Es geht um den sozialen Mikrokosmos an Bord, um eine Handvoll Lebewesen, die nur eine vielfach geflickte metallene Hülle vom Nichts trennt. Die Autorin wechselt von Kapitel zu Kapitel die Perspektive, sodass wir jedes Crewmitglied wirklich kennenlernen. Seine Kultur, seine Vergangenheit, seine Art zu denken. Ashby, der Kapitän, ist Exodaner, und was das bedeutet, kann ich hier nicht ausbreiten, ohne zu spoilern. Sissix, die Pilotin, ist eine Eidechse mit diplomatischem Talent. Dr. Koch, Schiffsarzt und Smutje, gehört einer raupenhaften Spezies an, die (wie auf der Erde manche Fische und Schnecken) im Laufe ihres Lebens das Geschlecht wechselt. Es ist die Vielfalt der Sichtweisen auf das Leben, das Universum und den ganzen Rest, der die Serie ausmacht.
Dieses Buch hat ALLES: Katastrophen! Lösungen! Technobabble erster Güte, exzellentes Worldbuilding und eine Buchhalterin, die den Tag rettet, indem sie ein Formular korrekt ausfüllt.

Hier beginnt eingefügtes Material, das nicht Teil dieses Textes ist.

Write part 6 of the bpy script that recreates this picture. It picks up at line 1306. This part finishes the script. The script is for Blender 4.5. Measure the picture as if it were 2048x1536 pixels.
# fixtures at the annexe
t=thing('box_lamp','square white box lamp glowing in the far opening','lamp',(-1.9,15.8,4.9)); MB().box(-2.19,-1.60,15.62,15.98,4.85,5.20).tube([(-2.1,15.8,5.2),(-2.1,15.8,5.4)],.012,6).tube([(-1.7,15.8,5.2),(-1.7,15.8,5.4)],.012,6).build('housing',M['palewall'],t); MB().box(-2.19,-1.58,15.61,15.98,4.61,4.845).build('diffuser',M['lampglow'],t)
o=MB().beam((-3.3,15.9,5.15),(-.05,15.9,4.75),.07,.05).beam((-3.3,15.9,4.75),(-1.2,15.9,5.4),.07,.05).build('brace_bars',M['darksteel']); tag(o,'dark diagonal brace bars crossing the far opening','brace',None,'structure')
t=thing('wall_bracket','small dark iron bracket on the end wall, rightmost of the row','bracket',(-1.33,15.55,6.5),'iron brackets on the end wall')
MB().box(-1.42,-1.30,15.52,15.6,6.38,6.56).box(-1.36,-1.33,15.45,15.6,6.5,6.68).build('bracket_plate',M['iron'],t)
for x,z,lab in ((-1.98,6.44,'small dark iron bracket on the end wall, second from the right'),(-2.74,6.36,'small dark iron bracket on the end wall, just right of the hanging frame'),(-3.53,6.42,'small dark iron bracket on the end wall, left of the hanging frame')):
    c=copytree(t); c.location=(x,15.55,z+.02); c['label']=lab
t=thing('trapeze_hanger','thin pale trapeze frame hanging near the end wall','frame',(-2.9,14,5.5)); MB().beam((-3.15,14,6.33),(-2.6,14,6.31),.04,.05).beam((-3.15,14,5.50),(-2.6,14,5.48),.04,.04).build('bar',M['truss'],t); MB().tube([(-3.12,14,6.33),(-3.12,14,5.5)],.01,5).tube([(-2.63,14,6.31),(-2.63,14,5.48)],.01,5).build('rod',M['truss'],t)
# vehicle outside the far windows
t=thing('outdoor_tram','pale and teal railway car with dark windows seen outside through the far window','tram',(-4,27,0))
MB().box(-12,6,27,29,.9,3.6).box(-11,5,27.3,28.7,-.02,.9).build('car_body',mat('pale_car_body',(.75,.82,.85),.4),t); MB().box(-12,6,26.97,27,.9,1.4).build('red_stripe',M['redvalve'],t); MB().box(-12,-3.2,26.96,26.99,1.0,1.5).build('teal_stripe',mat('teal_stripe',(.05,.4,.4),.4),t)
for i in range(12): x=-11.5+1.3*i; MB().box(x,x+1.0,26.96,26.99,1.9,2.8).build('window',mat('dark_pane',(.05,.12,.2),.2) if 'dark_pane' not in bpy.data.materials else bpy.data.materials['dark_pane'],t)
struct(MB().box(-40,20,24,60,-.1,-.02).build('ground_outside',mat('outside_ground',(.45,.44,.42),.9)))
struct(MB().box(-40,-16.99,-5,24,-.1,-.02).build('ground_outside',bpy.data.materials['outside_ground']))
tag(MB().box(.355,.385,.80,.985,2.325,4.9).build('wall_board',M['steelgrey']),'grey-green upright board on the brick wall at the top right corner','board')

So ähnlich, stelle ich mir vor, hätte Star Trek werden können, wenn Roddenberry et. al. nicht an Fernsehnotwendigkeiten gebunden gewesen wären. (Das Schöne am Schreiben ist ja das unbegrenzte CGI-Budget.) Gleichzeitig ist Becky Chambers eine der wenigen, die die lange Reise von der Selfpublisherin zur internationalen Bestseller-Autorin geschafft haben.
Falls das bisher noch nicht klar war: unbedingte Empfehlung.